— START OF SUPPLIED RECORDS —

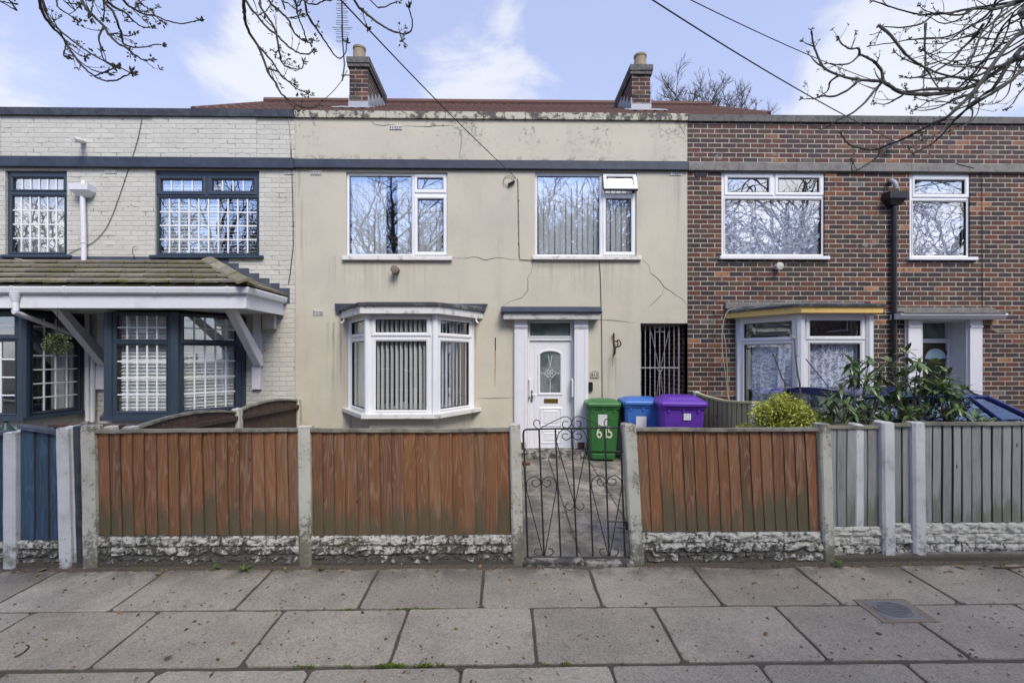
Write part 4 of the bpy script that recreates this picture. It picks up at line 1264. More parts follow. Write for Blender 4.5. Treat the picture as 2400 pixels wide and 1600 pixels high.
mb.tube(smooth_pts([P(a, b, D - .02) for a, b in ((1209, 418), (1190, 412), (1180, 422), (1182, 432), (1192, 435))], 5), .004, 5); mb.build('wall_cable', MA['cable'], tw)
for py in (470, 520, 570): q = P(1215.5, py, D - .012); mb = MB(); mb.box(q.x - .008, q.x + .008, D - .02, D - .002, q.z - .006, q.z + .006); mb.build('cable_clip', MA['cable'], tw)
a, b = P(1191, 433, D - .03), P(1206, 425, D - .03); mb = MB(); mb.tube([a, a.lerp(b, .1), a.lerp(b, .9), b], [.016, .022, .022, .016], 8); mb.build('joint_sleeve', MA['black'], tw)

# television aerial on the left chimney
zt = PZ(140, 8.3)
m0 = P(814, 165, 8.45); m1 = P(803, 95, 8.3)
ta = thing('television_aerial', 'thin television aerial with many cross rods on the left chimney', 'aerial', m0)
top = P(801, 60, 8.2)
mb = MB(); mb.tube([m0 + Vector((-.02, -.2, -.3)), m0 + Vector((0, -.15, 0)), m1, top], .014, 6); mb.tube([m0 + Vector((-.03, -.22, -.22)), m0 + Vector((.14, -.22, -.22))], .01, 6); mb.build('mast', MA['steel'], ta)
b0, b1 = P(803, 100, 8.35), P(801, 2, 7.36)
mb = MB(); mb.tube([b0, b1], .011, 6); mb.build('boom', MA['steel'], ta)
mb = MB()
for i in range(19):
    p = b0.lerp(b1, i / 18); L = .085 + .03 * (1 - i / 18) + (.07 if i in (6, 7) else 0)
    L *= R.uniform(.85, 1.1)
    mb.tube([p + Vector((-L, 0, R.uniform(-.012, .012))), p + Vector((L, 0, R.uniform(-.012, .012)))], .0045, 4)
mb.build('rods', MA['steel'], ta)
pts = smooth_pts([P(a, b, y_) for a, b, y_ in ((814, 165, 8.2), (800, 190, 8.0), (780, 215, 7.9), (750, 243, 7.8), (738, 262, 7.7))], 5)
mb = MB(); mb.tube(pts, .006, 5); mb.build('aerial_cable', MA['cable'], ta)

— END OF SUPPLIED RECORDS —
— START OF SUPPLIED RECORDS —

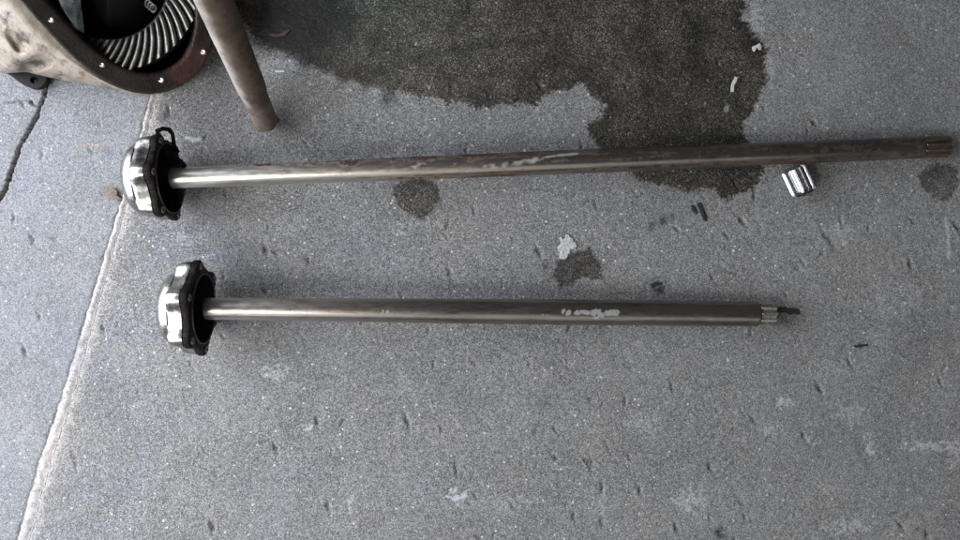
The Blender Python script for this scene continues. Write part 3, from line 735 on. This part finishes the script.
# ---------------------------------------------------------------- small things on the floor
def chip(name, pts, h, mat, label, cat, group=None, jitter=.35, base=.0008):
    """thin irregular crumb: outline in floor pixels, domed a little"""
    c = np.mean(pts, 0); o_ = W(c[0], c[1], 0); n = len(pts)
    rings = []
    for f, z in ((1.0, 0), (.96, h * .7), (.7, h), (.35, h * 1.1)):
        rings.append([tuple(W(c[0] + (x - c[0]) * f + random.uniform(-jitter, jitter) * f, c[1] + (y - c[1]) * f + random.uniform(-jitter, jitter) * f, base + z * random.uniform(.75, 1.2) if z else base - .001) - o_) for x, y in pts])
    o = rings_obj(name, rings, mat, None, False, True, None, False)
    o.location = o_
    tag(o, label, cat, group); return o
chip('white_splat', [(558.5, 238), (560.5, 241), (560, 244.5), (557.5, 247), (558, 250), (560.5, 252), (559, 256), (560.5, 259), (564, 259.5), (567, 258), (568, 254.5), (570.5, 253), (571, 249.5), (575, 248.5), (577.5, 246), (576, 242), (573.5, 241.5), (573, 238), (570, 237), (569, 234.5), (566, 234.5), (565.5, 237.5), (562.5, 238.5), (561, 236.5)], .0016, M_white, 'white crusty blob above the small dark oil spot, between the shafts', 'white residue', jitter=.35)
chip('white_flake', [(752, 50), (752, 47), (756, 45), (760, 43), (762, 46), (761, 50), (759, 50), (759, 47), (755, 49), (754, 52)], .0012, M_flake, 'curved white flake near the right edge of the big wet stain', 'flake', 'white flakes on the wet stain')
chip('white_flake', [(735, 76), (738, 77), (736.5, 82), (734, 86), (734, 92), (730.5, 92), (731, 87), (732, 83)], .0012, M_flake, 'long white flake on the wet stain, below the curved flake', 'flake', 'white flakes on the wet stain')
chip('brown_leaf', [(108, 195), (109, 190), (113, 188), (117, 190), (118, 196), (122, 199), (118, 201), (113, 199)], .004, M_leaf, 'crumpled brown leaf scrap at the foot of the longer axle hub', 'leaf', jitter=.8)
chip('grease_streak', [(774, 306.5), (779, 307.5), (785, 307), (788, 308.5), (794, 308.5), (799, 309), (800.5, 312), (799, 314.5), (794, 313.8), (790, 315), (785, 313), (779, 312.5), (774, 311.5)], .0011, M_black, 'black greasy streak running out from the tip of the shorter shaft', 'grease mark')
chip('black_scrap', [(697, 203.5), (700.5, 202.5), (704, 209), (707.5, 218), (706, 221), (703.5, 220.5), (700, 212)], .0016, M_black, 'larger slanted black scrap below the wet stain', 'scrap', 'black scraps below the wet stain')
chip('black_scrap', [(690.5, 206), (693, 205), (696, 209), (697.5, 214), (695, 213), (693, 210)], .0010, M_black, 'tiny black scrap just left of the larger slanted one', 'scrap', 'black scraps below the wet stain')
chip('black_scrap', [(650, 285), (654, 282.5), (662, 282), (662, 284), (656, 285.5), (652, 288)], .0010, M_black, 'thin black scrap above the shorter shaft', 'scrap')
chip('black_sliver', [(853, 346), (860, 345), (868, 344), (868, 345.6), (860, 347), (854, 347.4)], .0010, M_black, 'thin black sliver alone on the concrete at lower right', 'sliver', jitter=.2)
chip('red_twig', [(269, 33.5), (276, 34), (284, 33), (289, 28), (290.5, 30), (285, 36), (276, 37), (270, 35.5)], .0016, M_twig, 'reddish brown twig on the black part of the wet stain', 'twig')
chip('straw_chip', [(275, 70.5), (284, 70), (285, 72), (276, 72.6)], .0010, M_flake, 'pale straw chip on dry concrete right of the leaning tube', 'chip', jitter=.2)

— END OF SUPPLIED RECORDS —
— START OF SUPPLIED RECORDS —

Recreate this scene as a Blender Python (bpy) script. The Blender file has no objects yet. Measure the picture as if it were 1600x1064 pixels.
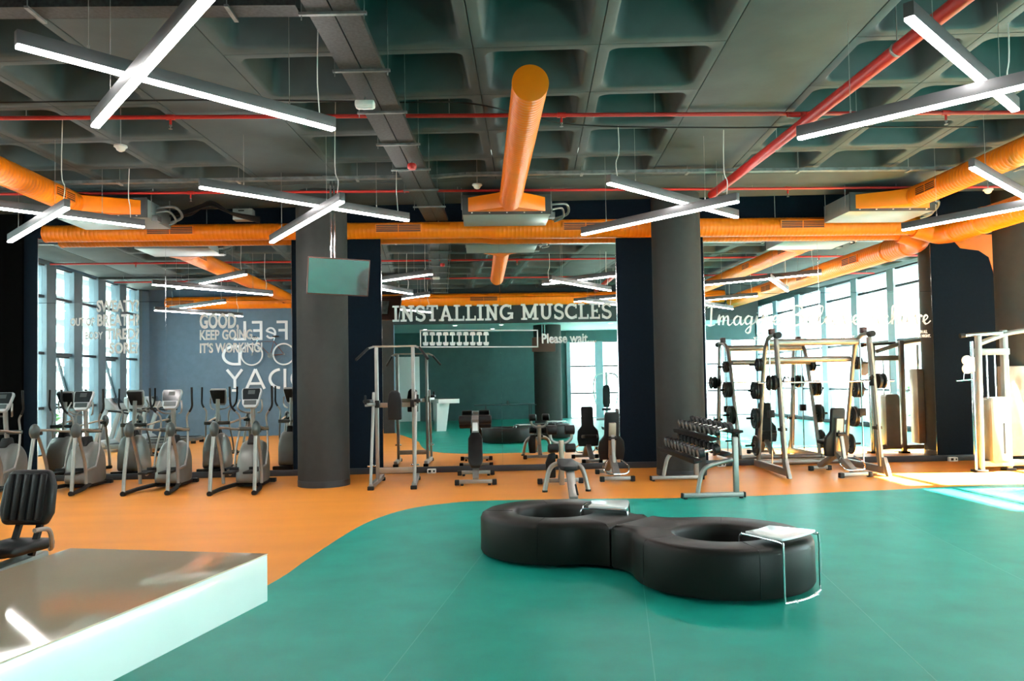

— END OF SUPPLIED RECORDS —

*WHAT YOU HAVE TO DO*
Find the word "Blender" in the entries above and gather every line that holds it.

*ANSWER BELOW*
Write part 4 of the bpy script that recreates this picture. It picks up at line 1264. More parts follow. Write for Blender 4.5. Treat the picture as 2400 pixels wide and 1600 pixels high.
The Blender Python script for this scene continues. Write part 3, from line 735 on. This part finishes the script.
Recreate this scene as a Blender Python (bpy) script. The Blender file has no objects yet. Measure the picture as if it were 1600x1064 pixels.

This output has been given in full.